El caso es que la imprevista contestación de don Quijote le desató la lengua a Sancho. La situación psicológica en que se encuentran los interlocutores vuelve a cambiar, y la motivación del cambio es sumamente interesante. Siempre que discutimos o conversamos, el extremismo de la actitud ajena, en cierto modo, nos incita, nos libera de obligaciones y en cierto modo nos hace irresponsables, por lo cual, oyendo hablar con tanta sinceridad a su señor, Sancho estima que ha llegado la hora de su verdad y dice:
SANCHO: "... y digo que, pues vuesa merced no la ha visto, ni yo tampoco".
¡Ay, Sancho, Sancho, embustero y urdidor! ¿La respuesta de Sancho es demasiado cervantina. Parece clara, y es enigmática. Parece responder, y se reduce a plantear una nueva cuestión. Cada cual va a lo suyo. La respuesta de Sancho no satisface a don Quijote. Para él no ha terminado el juego, ni puede terminar. Así que plantea de nuevo la cuestión, recordándole a Sancho lo que Sancho quisiera olvidar.
DON QUIJOTE: "Eso no puede ser, que por lo menos ya me has dicho tú que la viste aechando trigo cuando me trajiste la respuesta de la carta que le envié" (2,9).
Don Quijote entra en un terreno nuevo, resbaladizo y peligroso. ¿Cómo es posible que el detalle realista —aechando trigo— que siempre había negado, lo utilice ahora como argumento confirmador?
No salimos de nuestro asombro. Porque don Quijote puede equivocarse, pero no puede mentir. Y, sin embargo, afirma algo que no cree. Tal vez su fe ha desfallecido, y necesita apoyarse en la mentira, para poder seguir creyendo en Dulcinea. Tal vez no tiene conciencia de que obliga a Sancho a mentir, pero lo hace; le induce a que mienta. Esto es lo decisivo. Parece que en esta escena inverosímil, irónica, estremecedora, lo que busca desesperádamente don Quijote es que Sancho le engañe. He aquí a nuestro señor don Quijote convertido en un símbolo alucinante, doloroso y profundo, de la existencia humana.

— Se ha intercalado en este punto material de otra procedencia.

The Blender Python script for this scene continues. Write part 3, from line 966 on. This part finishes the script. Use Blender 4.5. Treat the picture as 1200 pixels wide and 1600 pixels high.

No podemos saber si hay o no hay Dulcinea en el mundo, pero sabemos que su existencia es necesaria...
Referencias:
Luís Rosales: Cervantes y la libertad. SP. Madrid. 1970.
Miguel de Cervantes: Don Quijote de la Mancha. Planeta. Barcelona 1980
MARASSO, Arturo, Cervantes. Buenos Aires: Academia Argentina de las Letras, 1947.